Take the name. The original seven founders argued over many proposals as to what to call this new institution. The reason the "Federal Reserve System" was finally chosen was because, as Paul Warburg explained, each of these words convey the exact illusion the banks needed for the bill to be passed, and for the bank to survive.
The word "federal" provided the illusion of the institution being governmental, not private, and therefore acting in the public interest. The word "reserve" offered an image of strength and stability; in other words, the notion that the institution would be capable of providing monetary stability. As the banking bill was supposed to be created as a remedy for runs on currency, or "bank runs," stability was a crucial notion to convey. As we shall see, the notion that the Federal Reserve has "reserves" is a huge deception.

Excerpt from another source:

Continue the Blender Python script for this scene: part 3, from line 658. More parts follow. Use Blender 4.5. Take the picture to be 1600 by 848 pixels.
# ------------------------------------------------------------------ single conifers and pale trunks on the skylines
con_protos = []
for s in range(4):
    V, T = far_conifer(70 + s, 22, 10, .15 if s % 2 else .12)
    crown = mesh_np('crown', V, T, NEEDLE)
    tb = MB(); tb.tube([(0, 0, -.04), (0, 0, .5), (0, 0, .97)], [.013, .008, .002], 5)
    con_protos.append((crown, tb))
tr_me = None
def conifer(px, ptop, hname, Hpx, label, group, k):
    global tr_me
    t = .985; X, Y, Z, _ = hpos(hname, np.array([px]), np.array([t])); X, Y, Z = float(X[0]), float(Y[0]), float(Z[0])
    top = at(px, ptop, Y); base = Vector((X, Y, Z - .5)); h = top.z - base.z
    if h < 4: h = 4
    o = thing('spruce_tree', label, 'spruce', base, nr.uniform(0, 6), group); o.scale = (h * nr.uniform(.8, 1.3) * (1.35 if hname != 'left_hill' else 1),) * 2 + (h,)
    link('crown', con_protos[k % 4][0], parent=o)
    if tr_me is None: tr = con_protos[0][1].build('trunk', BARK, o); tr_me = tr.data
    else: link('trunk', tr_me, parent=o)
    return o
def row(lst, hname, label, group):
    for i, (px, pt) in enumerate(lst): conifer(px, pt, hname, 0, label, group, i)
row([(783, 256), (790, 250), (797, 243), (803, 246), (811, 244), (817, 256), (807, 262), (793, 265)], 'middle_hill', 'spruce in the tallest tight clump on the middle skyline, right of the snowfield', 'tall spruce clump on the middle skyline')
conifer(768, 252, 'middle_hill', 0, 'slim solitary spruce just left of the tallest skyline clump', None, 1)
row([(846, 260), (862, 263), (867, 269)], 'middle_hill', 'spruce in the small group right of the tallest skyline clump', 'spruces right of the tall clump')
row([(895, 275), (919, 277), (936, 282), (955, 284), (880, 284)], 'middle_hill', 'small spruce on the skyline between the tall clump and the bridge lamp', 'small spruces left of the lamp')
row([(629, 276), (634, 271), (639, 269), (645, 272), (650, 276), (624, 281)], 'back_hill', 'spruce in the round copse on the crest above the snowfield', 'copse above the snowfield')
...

And the word "system" literally provided the final illusion, the closing argument so-to-speak, that of de-centralization; of it not being controlled by a single center of financial power. On the surface, the Federal Reserve System is a de-centralized banking system with 12 regional banks, spread out across the country. Although it's true that these regional banks at firstde facto center of power. Not only were the headquarters of the country's largest financial concerns originally centered around Wall Street. But in subsequent years, as the industry continued to consolidate (consequent to Fed policy), other regional commercial centers became merely different markets for the powerful banks in New York to operate in.
Legal Protection
In the last year, many investigative journalists have filed FOIA requests to force the Fed to disclose where TARP recipients were spending the taxpayer money these banks received. The Fed then proved that, as it is a PRIVATE BANK, and independent of oversight, the Fed was under no obligation to disclose that information, and so it wasn't disclosed.

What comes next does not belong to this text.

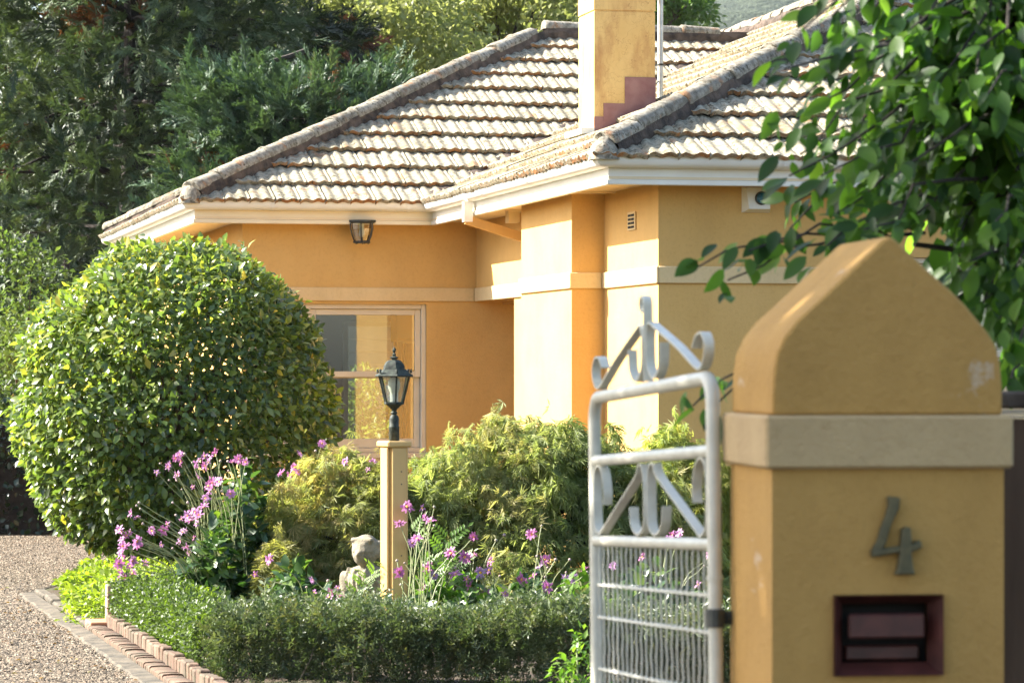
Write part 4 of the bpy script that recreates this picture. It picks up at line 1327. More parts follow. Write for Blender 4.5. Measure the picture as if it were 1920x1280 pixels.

As another example, even though there are a handful of private shareholders that own stock in Federal Reserve branches (just as in any corporate body), these shareholders are no longer publicly disclosed. When the system was first set up, the disclosed shareholders were listed as banking magnates and their families, the very same individuals that worked in secret to put the Federal Reserve System together. These family names read like a who's-who of early-Twentieth Century industry and finance: Rockefeller, Morgan, Rothschild, Schiff, Warburg, Harriman, Aldrich, Vanderbelt, and Kuhn-Loeb. Originally these families bought Fed shares, which also included legal stipulations that the shares could not be forcefully expropriated under any circumstances.

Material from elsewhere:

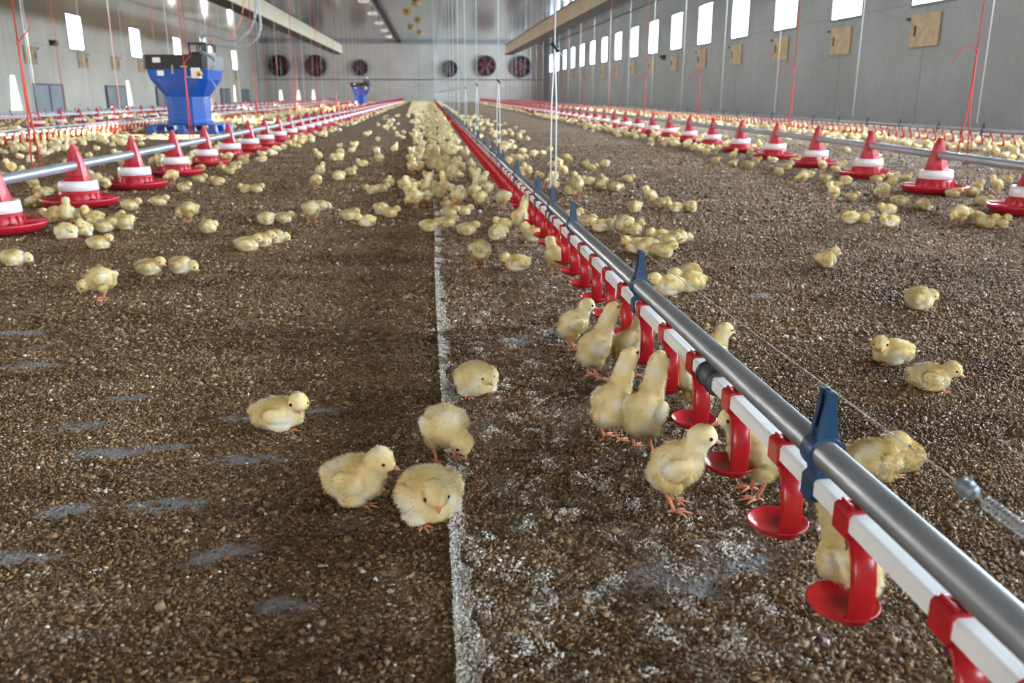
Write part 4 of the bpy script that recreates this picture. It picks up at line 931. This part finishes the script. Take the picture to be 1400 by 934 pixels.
for d,x,y,po,gname,label in C:
    q=proj((x,y,.05))
    if q is None or q[0]<-25 or q[0]>1425: continue
    if nind<300-handn+0 and gname!='f':
        near=y<9
        chick(x,y,po,random.uniform(0,360),label,gname,random.uniform(.82,.98),False,near,near); placed.pop(); nind+=1
    else: rest.append((x,y,po))
by={}
VV=[];FF=[];off=0;cache={}
for x,y,po in rest:
    if po not in cache:
        me=CT[po][0]; me.calc_loop_triangles(); v=np.empty(len(me.vertices)*3,np.float32); me.vertices.foreach_get('co',v); t=np.empty(len(me.loop_triangles)*3,np.int32); me.loop_triangles.foreach_get('vertices',t); cache[po]=(v.reshape(-1,3),t.reshape(-1,3))
    v,t=cache[po]; a=random.uniform(0,6.28); c,s_=math.cos(a),math.sin(a); s=random.uniform(.82,.98)
    v=v*s; v=np.stack([v[:,0]*c-v[:,1]*s_,v[:,0]*s_+v[:,1]*c,v[:,2]],-1)+np.array([x,y,0]); VV.append(v);FF.append(t+off);off+=len(v)
o=link('chick_flock',bulk('chick_flock',np.concatenate(VV),np.concatenate(FF),M['down'],smooth=True))
tag(o,'hundreds of tiny distant yellow chicks spread towards the end wall','chicks',kind='stuff')
print('CHICKS',handn,nind,len(rest))
# ---------------------------------------------------------------- light
W=bpy.data.worlds.new('world'); S.world=W; W.use_nodes=True; bg=W.node_tree.nodes['Background']; bg.inputs[0].default_value=(.86,.94,1,1); bg.inputs[1].default_value=5.
def area(name,loc,rot,sx,sy,power,col):
    l=bpy.data.lights.new(name,'AREA'); l.shape='RECTANGLE'; l.size=sx; l.size_y=sy; l.energy=power; l.color=col; o=bpy.data.objects.new(name,l); COL.objects.link(o); o.location=loc; o.rotation_euler=rot; return o
LW=80.
for y in WR: area('window_daylight',(XR+.2,y,(WZ0+WZ1)/2),(0,PI/2,0),WZ1-WZ0-.1,WW-.1,LW*1.25*3.14*1.9,(.76,.89,1))
for y in WL: area('window_daylight',(XL-.2,y,(WZ0+WZ1)/2),(0,-PI/2,0),WZ1-WZ0-.1,WW-.1,LW*.75*3.14*1.9,(.98,.95,.92))
area('added_rear_fill',(0,YF+.05,2.),(PI/2,0,0),4.4,3.7,640,(1,.97,.93))  # added fill light behind the camera, no open door is seen
sun=bpy.data.lights.new('sun','SUN'); sun.energy=110; sun.angle=R(.6); sun.color=(1,.90,.74); so=bpy.data.objects.new('sun',sun); COL.objects.link(so)
d=Vector((1,-.19,-.345)).normalized(); so.rotation_euler=d.to_track_quat('-Z','Y').to_euler()
S.view_settings.view_transform='Standard'; S.view_settings.look='None'; S.view_settings.gamma=1; S.view_settings.exposure=0; S.view_settings.use_curve_mapping=False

Today, after the numerous banking industry consolidations since 1913, the public has absolutely no idea who owns Fed shares or how these shares are distributed. Do the same banking families own these shares today? Probably. But whatever the case, the controlling interests of this independent, unregulated, policy-making body operate in complete secrecy. As they do, in fact, exercise public policy, perhaps the public would like to know who these people are.
How the Fed Operates
The Fed has two principle monetary functions: first, as an instrument of money creation or money destruction through "buying" or "selling" of government debt; and, secondly, as the lender-of-last resort to participating commercial banks. Let us first scrutinize its role in creating money through government debt.
Federal Reserve Act of 1913 gave this banking cartel a complete monopoly to "create" the nation's money right out of thin air, out of nothing. Read that again. The Fed "lends" our government money, but only through giving our government money the bank never previously had. And this "lending" of nothing is exercised AT INTEREST to the government, to the taxpayer.